* _Goal_
Listed below are entries; give the number of lines among them that include "objects", and only that number.

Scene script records
((

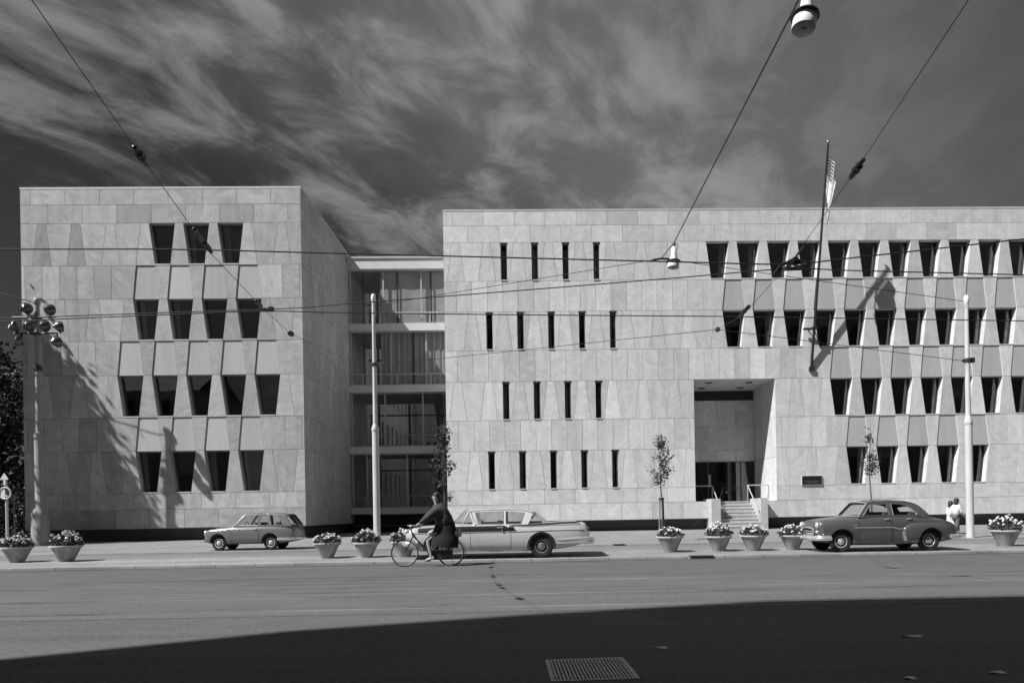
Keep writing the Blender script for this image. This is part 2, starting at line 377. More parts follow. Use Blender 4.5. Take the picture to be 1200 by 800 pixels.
# scraps of litter on the shaded road
for px, py, L, lab in ((1068, 745.5, .13, 'largest pale leaf on the shaded road at right'), (1066, 794.5, .05, 'pale leaf at the bottom edge of the road'),
                       (1168, 788, .075, 'pale leaf near the bottom right corner of the road'), (774, 759, .075, 'pale leaf on the road beyond the drain grate')):
    u = at(px, py, 5); t = EYE/(EYE-u.z); x, y = u.x*t, u.y*t
    b = MB(); n = 10
    ring = [(x+L*math.cos(2*math.pi*k/n)*(.9+.2*math.sin(3*k)), y+.034*math.sin(2*math.pi*k/n)*(1+.25*math.cos(2*k)), .008+.006*math.sin(k*1.3)) for k in range(n)]
    b.poly(ring); b.poly([(a, c, e-.003) for a, c, e in ring][::-1])
    tag(b.build('fallen_leaf', gray('dry_leaf', .8, .7, noise=30)), lab, 'leaf', 'fallen leaves on the road')

# ================================================================ FACADES
MOD, WT, INS = 1.68, 1.27, .26            # window module, window width at the top, inset of each side at the sill
GAP = .008
class Facade:
    """Tiles a wall with stone slabs cell by cell; s runs along the wall, z up, d outward."""
    def __init__(f, O, a, n, depth=.46):
        f.O = Vector((O[0], O[1], 0)); f.a = Vector((a[0], a[1], 0)); f.n = Vector((n[0], n[1], 0)); f.wall = MB(); f.depth = depth
        f.windows = []; f.panels = []; f.slits = []; f.tonespread = .10
    def P(f, s, z, d=0.): return f.O + f.a*s + Vector((0, 0, z)) + f.n*d
    def slab(f, poly, tone=None):
        cx_ = sum(p[0] for p in poly)/len(poly); cz = sum(p[1] for p in poly)/len(poly)
        for (s_, z_, t_) in getattr(f, 'marked', ()):
            if abs(cx_-s_) < .35 and abs(cz-z_) < .8: tone = (t_, rnd.random(), rnd.random())
        tone = tone or (max(.6, 1+rnd.gauss(0, f.tonespread)), rnd.random(), rnd.random())
        ins = []
        for s, z in poly:
            dx, dz = cx_-s, cz-z
            ins.append((s+math.copysign(min(GAP, abs(dx)), dx), z+math.copysign(min(GAP, abs(dz)), dz)))
        d = rnd.uniform(-.002, .002); W = f.wall; n = len(poly)
        fr = [f.P(s, z, d) for s, z in ins]; bk = [f.P(s, z, -.03) for s, z in ins]
        W.cur = 0; W.add(fr+bk, [list(range(n))]+[[j, n+j, n+(j+1) % n, (j+1) % n] for j in range(n)], tone)
        W.cur = 1; W.poly([f.P(s, z, -.03) for s, z in poly]); W.cur = 0
    def reveal(f, poly, d0, d1, skip=(), tone=(1.02, .3, .2)):
        n = len(poly); W = f.wall; W.cur = 0
        for j in range(n):
            if j in skip: continue
            a, b = poly[j], poly[(j+1) % n]; da = d0[j] if isinstance(d0, (list, tuple)) else d0
            W.poly([f.P(*a, da), f.P(*a, d1), f.P(*b, d1), f.P(*b, da)], tone)
    def hole(f, poly, kind, top_d=0.):
        f.reveal(poly, [0, 0, top_d, 0], -f.depth)
        (f.windows if kind == 'window' else f.slits).append(poly)
    def panel(f, poly):
        f.reveal(poly, 0, -.042, skip=(0,)); f.panels.append(poly)
    def clipped(f, poly, cut):
        """pieces of a convex polygon outside the opening [s0,s1]"""
        if cut is None: return [poly]
        out = []
        for keep in (lambda s: cut[0]-s, lambda s: s-cut[1]):
            r = []
            for i in range(len(poly)):
                a, b = poly[i], poly[(i+1) % len(poly)]; ka, kb = keep(a[0]), keep(b[0])
                if ka >= 0: r.append(a)
                if ka*kb < 0:
                    t = ka/(ka-kb); r.append((lerp(a[0], b[0], t), lerp(a[1], b[1], t)))
            if len(r) > 2 and max(p[0] for p in r)-min(p[0] for p in r) > .02: out.append(r)
        return out
    def row(f, L, z0, z1, bounds, kinds, cut=None):
        """bounds: (s at bottom, s at top) lines from left to right, kinds: what lies between them"""
        for (b0, t0), (b1, t1), k in zip(bounds, bounds[1:], kinds):
            poly = [(b0, z0), (b1, z0), (t1, z1), (t0, z1)]
            if k == 'window': f.hole(poly, 'window', -.042 if f.panelled else 0.)
            elif k == 'panel': f.panel(poly)
            elif k == 'slit':      # window-shaped slab pair with a slit between
                c = (b0+b1)/2+.08; h = .165
                for q in ([(b0, z0), (c-h, z0), (c-h, z1), (t0, z1)], [(c+h, z0), (b1, z0), (t1, z1), (c+h, z1)]): f.slab(q)
                f.hole([(c-h, z0), (c+h, z0), (c+h, z1), (c-h, z1)], 'slit')
            else:
                for q in f.clipped(poly, cut): f.slab(q)
    def course(f, L, z0, z1, step, off, cut=None):
        xs = [0.]; x = off % step
        if x < .12: x += step
        while x < L-.12: xs.append(x); x += step
        xs.append(L); f.row(L, z0, z1, [(x, x) for x in xs], ['slab']*(len(xs)-1), cut)
    def winrow(f, L, z0, z1, phase, wins, slits=(), panelled=False, cut=None):
        f.panelled = panelled; k0 = math.floor((0-phase)/MOD)-1; bounds = []; kinds = []
        k = k0; bounds.append((0., 0.))
        while phase+k*MOD < L:
            s = phase+k*MOD
            for (bo, to, kind) in ((s+INS, s, 'w'), (s+WT-INS, s+WT, 'p')):
                if bo <= .05 or to <= .05 or bo >= L-.05 or to >= L-.05: continue
                bounds.append((bo, to)); kinds.append(None)
            k += 1
        bounds.append((L, L)); kinds = []
        for (b0, t0), (b1, t1) in zip(bounds, bounds[1:]):
            kind = 'slab'
            if t1-t0 > b1-b0 and abs((t1-t0)-WT) < .01:
                kk = round((t0-phase)/MOD)
                if kk in wins: kind = 'window'
                elif kk in slits: kind = 'slit'
            kinds.append(kind)
        f.row(L, z0, z1, bounds, kinds, cut)
    def band(f, L, z0, z1, phase, wins, cut=None, step=.84):
        """spandrel band above a window row: recessed panels over windows, upright slabs elsewhere"""
        f.panelled = False; lines = []
        tw = MOD-(WT-2*INS); pl = []
        for k in sorted(wins):
            s = phase+k*MOD; c = s+WT/2; pl.append(((s, c-tw/2), (s+WT, c+tw/2)))
        bounds = [(0., 0.)]; kinds = []
        xs = []; x = (phase+WT/2) % step
        while x < L: xs.append(x); x += step
        lo = min(p[0][0] for p in pl) if pl else 1e9; hi = max(p[1][0] for p in pl) if pl else -1e9
        for x in xs:
            if .12 < x < lo-.3: bounds.append((x, x)); kinds.append('slab')
        for l, r in pl: bounds.append(l); kinds.append('slab'); bounds.append(r); kinds.append('panel')
        for x in xs:
            if x > hi+.3 and x < L-.12: bounds.append((x, x)); kinds.append('slab')
        bounds.append((L, L)); kinds.append('slab')
        f.row(L, z0, z1, bounds, kinds, cut)

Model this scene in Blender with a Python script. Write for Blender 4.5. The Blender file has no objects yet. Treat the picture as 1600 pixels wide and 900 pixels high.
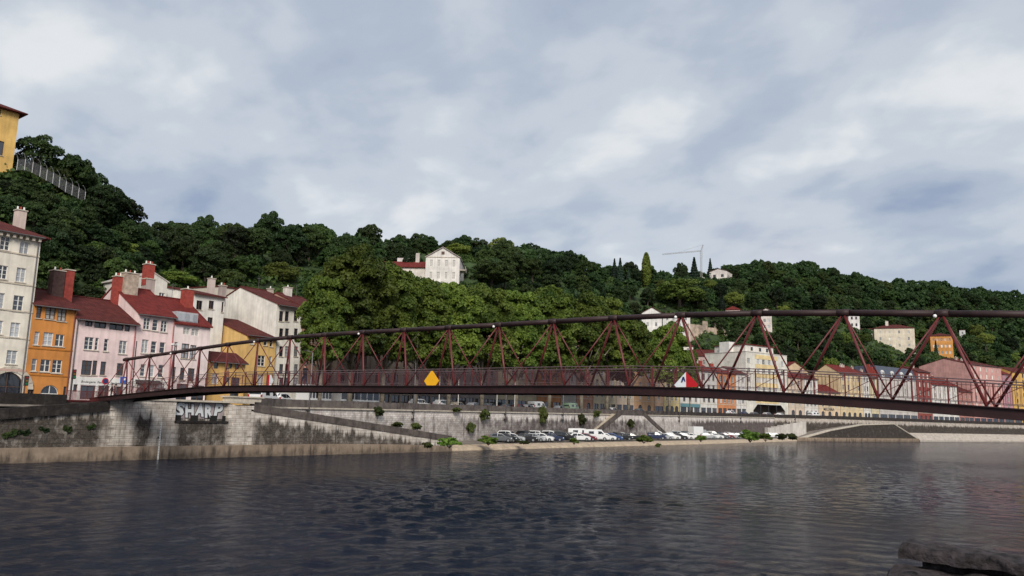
import bpy, math, random
import numpy as np
from mathutils import Vector, Matrix
random.seed(11); rng = np.random.default_rng(11)
scene = bpy.context.scene
C = scene.collection
rad = math.radians

# ------------------------------------------------------------------ camera, sky, sun, exposure
EYE = np.array([0.0, 0.0, 5.0]); FPX = 1250.0
_p, _r, _y = rad(9.22), rad(1.40), rad(37.28)
FW = np.array([math.cos(_p)*math.cos(_y), math.cos(_p)*math.sin(_y), math.sin(_p)])
RT = np.array([math.sin(_y), -math.cos(_y), 0.0]); UP = np.cross(RT, FW)
RT, UP = math.cos(_r)*RT + math.sin(_r)*UP, -math.sin(_r)*RT + math.cos(_r)*UP
cd = bpy.data.cameras.new('camera'); cam = bpy.data.objects.new('camera', cd); C.objects.link(cam)
cd.sensor_width = 36.0; cd.lens = FPX/1600*36.0; cd.clip_start = 0.1; cd.clip_end = 4000
M = Matrix.Identity(4)
for i in range(3):
    M[i][0] = RT[i]; M[i][1] = UP[i]; M[i][2] = -FW[i]; M[i][3] = EYE[i]
cam.matrix_world = M
scene.camera = cam

SUN_AZ = (-0.72, -0.69); SUN_EL = rad(34)
world = bpy.data.worlds.new('World'); scene.world = world; world.use_nodes = True
nt = world.node_tree; nt.nodes.clear()
def N(t, **kw):
    n = nt.nodes.new(t)
    for k, v in kw.items(): setattr(n, k, v)
    return n
L = nt.links.new
out = N('ShaderNodeOutputWorld')
sky = N('ShaderNodeTexSky'); sky.sky_type = 'NISHITA'; sky.sun_disc = False
sky.sun_elevation = SUN_EL; sky.sun_rotation = math.atan2(SUN_AZ[0], SUN_AZ[1])
bg1 = N('ShaderNodeBackground'); bg1.inputs[1].default_value = 0.05
L(sky.outputs[0], bg1.inputs[0])
tc = N('ShaderNodeTexCoord'); sep = N('ShaderNodeSeparateXYZ'); L(tc.outputs['Generated'], sep.inputs[0])
def math_node(op, a, b=None, c=None):
    n = N('ShaderNodeMath', operation=op)
    for k, v in enumerate((a, b, c)):
        if v is None: continue
        if isinstance(v, (int, float)): n.inputs[k].default_value = v
        else: L(v, n.inputs[k])
    return n.outputs[0]
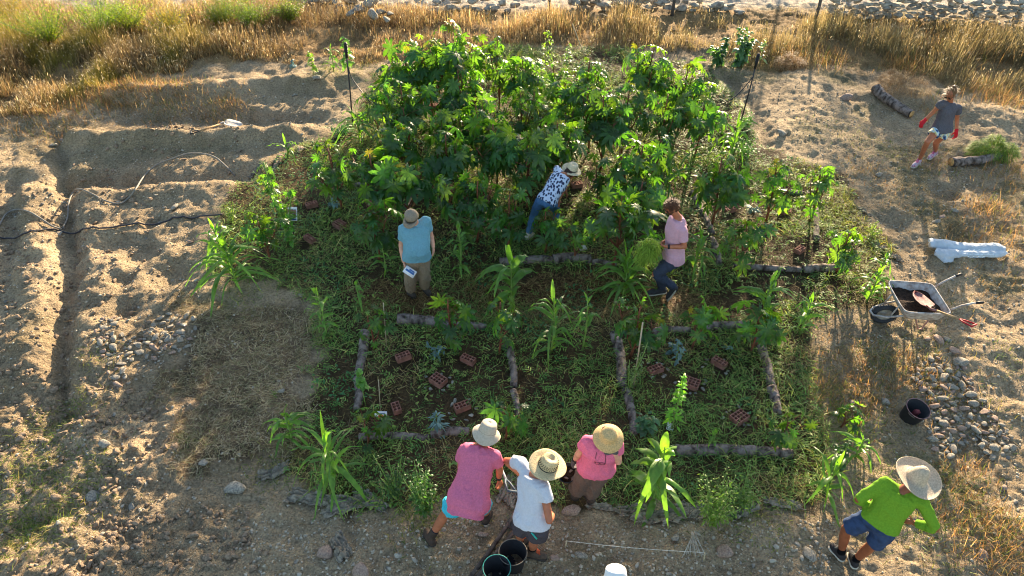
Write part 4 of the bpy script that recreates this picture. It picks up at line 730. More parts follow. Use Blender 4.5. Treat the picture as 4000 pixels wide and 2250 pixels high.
n2 = 260; B2 = np.stack([g_.normal(-.1, .05, n2), g_.normal(0, .04, n2), g_.uniform(-.35, -.05, n2)], 1); B = np.concatenate([B, B2]); n += n2
V, q, k = strips(B, g_.uniform(0, TAU, n), g_.uniform(-1.2, .8, n), g_.uniform(.05, .16, n), g_.uniform(.006, .014, n), g_.uniform(.2, 1.2, n), 3, bend=g_.normal(0, .5, n)); V[:, 2] = np.maximum(V[:, 2], -.62)
o = mesh('greens_bunch', V, [q], M_WEED, None, False, np.repeat(np.outer(g_.uniform(.8, 1.4, n), lin('86a23c')), k, axis=0)); o.location = c; tag(o, 'bunch of feathery pulled greens in the hands of the man in pale pink', 'greens')
# woman bending in the clump
zf = Zr(1960, 600, 2320, 1449)
J = joints(zf, dict(head=(1085,295,y,10.9), neck=(965,310,y,10.78), shR=(1010,420,y,10.68), shL=(870,245,y,10.9), elR=(950,610,y,10.70), wrR=(890,720,y,10.58), hdR=(888,790,y,10.52), elL=(960,470,y,11.1), wrL=(1010,600,y,11.05), hdL=(1030,660,y,11.05), hipR=(790,790,y,10.42), hipL=(610,740,y,10.5), knR=(865,900,y,10.82), knL=(500,960,y,10.55), anR=(850,1075,.10), anL=(415,1270,.10), toR=(900,1040,.04), toL=(500,1250,.04), pnR=(-.3,-.9,0), pnL=(0,0,-1), curlR=.4))
m, t, b = nmat('leaf_print'); tc = N(t, 'ShaderNodeTexCoord'); mp = N(t, 'ShaderNodeMapping'); mp.inputs['Scale'].default_value = (1.4, 1.4, .8); v = N(t, 'ShaderNodeTexVoronoi', Scale=17.); t.links.new(tc.outputs['Object'], mp.inputs[0]); t.links.new(mp.outputs[0], v.inputs['Vector']); r = ramp(t, [(.0, lin('26304c')), (.42, lin('1e2a4c')), (.46, lin('b8c4d8')), (1, lin('c8d0e0'))]); t.links.new(v.outputs[0], r.inputs[0]); t.links.new(r.outputs[0], b.inputs['Base Color']); b.inputs['Roughness'].default_value = .9
DENIM = mat('denim', lin('4a6f96'), .9, 25, .2, .2, 200, bd=.002)
STRAWH = straw('pale_straw', 'd8c8a4')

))

* _Task solution_
2